I’m not getting misty-eyed about the dawning of a new era. The largest public protest in Israel’s history in early August was not enough to convince Knesset members to interrupt their summer recess, or even attend a special session on the protest. (They must have been exhausted from passing such a massive amount of terrible legislation in the spring.)

But if the members of the public get used to taking a longer, harder look at policy issues than can be summed up in a campaign slogan or name-calling, this could lead to a revolution in the Israeli psyche. Consider the unprecedented number of planned and spontaneous public education events taking place every day, with teach-ins at protest tents up and down the country, and competing forums at the same hour on different streets of Tel Aviv.  Community activists, NGO advocates and socially committed academics who have been howling about the need to reboot our economic, housing, environmental and education priorities, suddenly have an audience ready to talk to into the night. Added to these are the public hearing websites, webcasts of events and interviews sharing face-to-face meetings with cyberspace, and innovative attempts to make reams of budget, planning and policy data available to the public on the internet in comprehensible and digestible formats.

It is easy to be cynical. The Trachtenberg committee was not formed following a search for the very best mechanism for integrating public participation into policy making, but as an effort to defuse the mass protest. It could turn out to be a government manipulation, as some protest leaders have charged, an attempt to co-opt the protesters’ critique, a sham or a show to mollify the crowd. Even with the best intentions, public participation in policy decision-making can be messy, unnecessarily tendentious, or be conducted as an afterthought, too late to change decisions that have already been made.

But it has been a long time since anyone in Israeli national government even pretended to listen to members of the public, let alone to solicit their advice.

If the members of Trachtenberg’s committee seriously engage with the proposals they are receiving, if they make coherent recommendations that respond to the deep concerns that drove people into the streets, and if the government listens, this could be a turning point for public participation in Israel. Trachtenberg will fall short if his committee of experts follows the government’s course and fails to reflect the values underlying the protest, or if the government simply ignores their recommendations, as Netanyahu’s comments that he is not bound by the Committee’s recommendations suggests it might.
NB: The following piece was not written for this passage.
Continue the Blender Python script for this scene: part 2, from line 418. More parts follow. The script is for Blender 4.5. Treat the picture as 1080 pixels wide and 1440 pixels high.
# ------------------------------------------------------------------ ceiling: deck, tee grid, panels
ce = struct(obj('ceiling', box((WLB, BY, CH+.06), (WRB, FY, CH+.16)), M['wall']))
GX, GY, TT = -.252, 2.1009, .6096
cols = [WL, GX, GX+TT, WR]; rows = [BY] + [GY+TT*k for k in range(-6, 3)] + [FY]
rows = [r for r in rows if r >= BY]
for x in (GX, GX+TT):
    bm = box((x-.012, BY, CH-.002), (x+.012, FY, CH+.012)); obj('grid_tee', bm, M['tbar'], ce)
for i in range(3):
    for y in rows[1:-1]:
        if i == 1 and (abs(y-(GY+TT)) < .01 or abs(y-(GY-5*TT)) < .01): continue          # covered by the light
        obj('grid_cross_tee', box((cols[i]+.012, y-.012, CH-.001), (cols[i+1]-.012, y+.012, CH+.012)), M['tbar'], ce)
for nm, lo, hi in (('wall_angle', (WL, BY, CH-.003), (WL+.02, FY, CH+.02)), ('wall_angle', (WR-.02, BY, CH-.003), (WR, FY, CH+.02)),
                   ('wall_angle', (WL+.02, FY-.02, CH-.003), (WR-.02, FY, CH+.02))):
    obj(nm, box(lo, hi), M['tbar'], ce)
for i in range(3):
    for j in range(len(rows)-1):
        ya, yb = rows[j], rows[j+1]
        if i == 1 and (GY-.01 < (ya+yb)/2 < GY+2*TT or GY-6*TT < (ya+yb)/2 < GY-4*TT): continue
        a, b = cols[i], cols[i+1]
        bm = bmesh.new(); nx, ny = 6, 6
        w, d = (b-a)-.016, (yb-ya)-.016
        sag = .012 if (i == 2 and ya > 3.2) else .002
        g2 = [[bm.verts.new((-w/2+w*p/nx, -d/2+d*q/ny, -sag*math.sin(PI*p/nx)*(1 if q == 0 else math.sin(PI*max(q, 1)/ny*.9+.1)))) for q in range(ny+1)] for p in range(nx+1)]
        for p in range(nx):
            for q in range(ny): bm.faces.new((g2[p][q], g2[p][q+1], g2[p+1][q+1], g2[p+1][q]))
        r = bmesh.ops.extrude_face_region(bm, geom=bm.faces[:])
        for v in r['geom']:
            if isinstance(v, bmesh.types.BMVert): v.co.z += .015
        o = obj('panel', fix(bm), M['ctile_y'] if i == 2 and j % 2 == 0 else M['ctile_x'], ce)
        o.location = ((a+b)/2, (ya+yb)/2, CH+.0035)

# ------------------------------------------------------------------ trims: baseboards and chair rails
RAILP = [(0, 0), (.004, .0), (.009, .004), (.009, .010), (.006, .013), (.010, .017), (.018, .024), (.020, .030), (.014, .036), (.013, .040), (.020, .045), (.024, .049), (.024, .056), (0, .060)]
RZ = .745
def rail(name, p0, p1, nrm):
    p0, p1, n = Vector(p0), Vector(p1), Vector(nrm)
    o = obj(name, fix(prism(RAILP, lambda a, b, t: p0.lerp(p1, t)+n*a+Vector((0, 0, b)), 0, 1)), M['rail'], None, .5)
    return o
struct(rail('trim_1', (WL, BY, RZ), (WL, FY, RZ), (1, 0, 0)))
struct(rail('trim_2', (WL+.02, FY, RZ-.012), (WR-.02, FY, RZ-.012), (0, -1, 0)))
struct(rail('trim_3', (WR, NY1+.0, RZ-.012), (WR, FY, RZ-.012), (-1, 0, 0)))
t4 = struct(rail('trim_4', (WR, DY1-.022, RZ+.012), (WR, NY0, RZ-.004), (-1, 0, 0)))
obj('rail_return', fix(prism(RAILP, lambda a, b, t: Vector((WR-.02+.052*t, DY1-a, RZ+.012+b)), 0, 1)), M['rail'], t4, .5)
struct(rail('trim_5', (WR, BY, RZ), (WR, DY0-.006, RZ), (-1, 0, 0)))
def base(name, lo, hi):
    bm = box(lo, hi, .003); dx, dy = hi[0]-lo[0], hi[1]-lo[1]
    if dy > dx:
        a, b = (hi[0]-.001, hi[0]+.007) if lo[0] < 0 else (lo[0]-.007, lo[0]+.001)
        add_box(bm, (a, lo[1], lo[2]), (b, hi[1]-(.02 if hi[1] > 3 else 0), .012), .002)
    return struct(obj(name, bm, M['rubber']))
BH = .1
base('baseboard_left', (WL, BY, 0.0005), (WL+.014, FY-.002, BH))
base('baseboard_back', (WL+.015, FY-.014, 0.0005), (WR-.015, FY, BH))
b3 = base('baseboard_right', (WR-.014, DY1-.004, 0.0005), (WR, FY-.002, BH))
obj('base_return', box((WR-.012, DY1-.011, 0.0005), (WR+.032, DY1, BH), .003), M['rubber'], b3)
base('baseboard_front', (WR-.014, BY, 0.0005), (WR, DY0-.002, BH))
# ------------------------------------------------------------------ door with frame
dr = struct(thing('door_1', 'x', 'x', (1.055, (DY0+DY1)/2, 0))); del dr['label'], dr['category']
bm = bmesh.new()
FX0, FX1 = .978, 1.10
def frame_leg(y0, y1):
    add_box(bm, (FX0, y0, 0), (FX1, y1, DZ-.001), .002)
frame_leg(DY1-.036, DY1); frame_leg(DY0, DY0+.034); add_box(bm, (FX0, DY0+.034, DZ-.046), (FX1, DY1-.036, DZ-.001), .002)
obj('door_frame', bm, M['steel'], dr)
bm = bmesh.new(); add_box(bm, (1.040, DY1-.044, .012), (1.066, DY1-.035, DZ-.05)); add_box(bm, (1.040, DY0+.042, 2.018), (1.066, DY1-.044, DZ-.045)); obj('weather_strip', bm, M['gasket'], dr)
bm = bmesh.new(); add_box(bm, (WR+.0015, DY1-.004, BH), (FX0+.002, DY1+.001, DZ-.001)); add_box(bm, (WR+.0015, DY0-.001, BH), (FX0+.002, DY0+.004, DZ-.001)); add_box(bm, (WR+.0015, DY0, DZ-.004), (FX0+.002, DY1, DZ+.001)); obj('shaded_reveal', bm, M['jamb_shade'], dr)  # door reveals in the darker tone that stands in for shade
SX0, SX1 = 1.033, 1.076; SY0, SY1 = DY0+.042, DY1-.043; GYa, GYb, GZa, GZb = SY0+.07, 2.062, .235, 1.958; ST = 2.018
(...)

Whatever the results of the hastily conceived Trachtenberg hearings, protesters should not get discouraged, but build on all of the recent efforts to create new and effective mechanisms for public participation – mechanisms that come into policy processes early enough to have an impact, that are broad enough to reflect public sentiment, and rigorous enough to engage the experts, leaders or committee members who will make the decisions.

The beauty of this experiment in public education and participation is that it is not linked to a particular policy decision with a specific deadline; it has a beginning, but not necessarily an end.  The 300,000 people who marched in the streets, and the thousands who have been camping out or who took the trouble to state their case, to attend a street-side panel debate or to educate themselves about housing policies or wealth concentration, should become the core of a newly engaged electorate. If our leaders don’t like it, we can throw the bums out.

We are witnessing the intersection between social media and town hall style direct democracy. Like the July 14th protest in general, we don’t know where it will lead yet. As it continues to evolve, we should make sure that public participation and public education become new norms, the new normal, of our democratic society.

Don Futterman is the program director for Israel of the Moriah Fund, a private American foundation which promotes social and economic justice in Israel.